Watergate Tape: Nixon's Lost Minutes May Be Recovered
The 18 1/2-minute gap on Nixon's Watergate tapes may be solved with science.
Aug. 7, 2009— -- When former President Richard M. Nixon waved his famous, awkward goodbye from the door of the presidential helicopter Marine One and left the White House in disgrace 35 years ago, he also left behind an enduring mystery.
It surrounds a June conversation between the president and his chief of staff three days after the infamous 1972 break-in at the Democratic National Committee's offices in the Watergate complex in Washington, D.C. The discussion between Nixon and H.R. "Bob" Haldeman was captured by the president's secret White House recording system, except for an 18 1/2-minute gap where the tape was later erased.
Efforts to electronically salvage the lost audio from the actual tape have not worked in the past, leaving historians to rely on Haldeman's normally detailed handwritten notes for clues about what he and Nixon talked about.
But amateur historian Phil Mellinger, who spent five years constructing an elaborate Watergate timeline, believes a large chunk of Haldeman's notes taken during that 18 1/2 minutes are missing.
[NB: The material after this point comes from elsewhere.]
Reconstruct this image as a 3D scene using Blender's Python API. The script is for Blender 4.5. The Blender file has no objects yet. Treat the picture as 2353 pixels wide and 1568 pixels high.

Now, he's proposing a high-tech way to make the few pages that do still exist give up their scandal-cloaked secrets.
"I've always been doing high-tech investigations of one type or another," said Mellinger, whose intelligence career has taken him from the Air Force and National Security Agency to the private sector.
He is now the chief technology officer for Turiss LLC, a Virginia-based company that develops software and strategies to fight cyber and financial fraud. "Haldeman," Mellinger said, "destroyed the first 17 minutes of his notes and left the conclusion of his notes, which was not incriminating."
Mellinger's unique proposal was first reported by Mother Jones, which detailed the amateur historian's 'eureka' moment in late July.
The two remaining pages of notes from the meeting -- written by Haldeman on yellow, lined pads -- are stored at the National Archives facility in College Park, Md. Mellinger, who has examined the documents, says there are faint impressions on the pages, made by a ballpoint pen writing on the pages above them.
Those indentations, Mellinger believes, could be deciphered with a forensic technique called electrostatic detection analysis.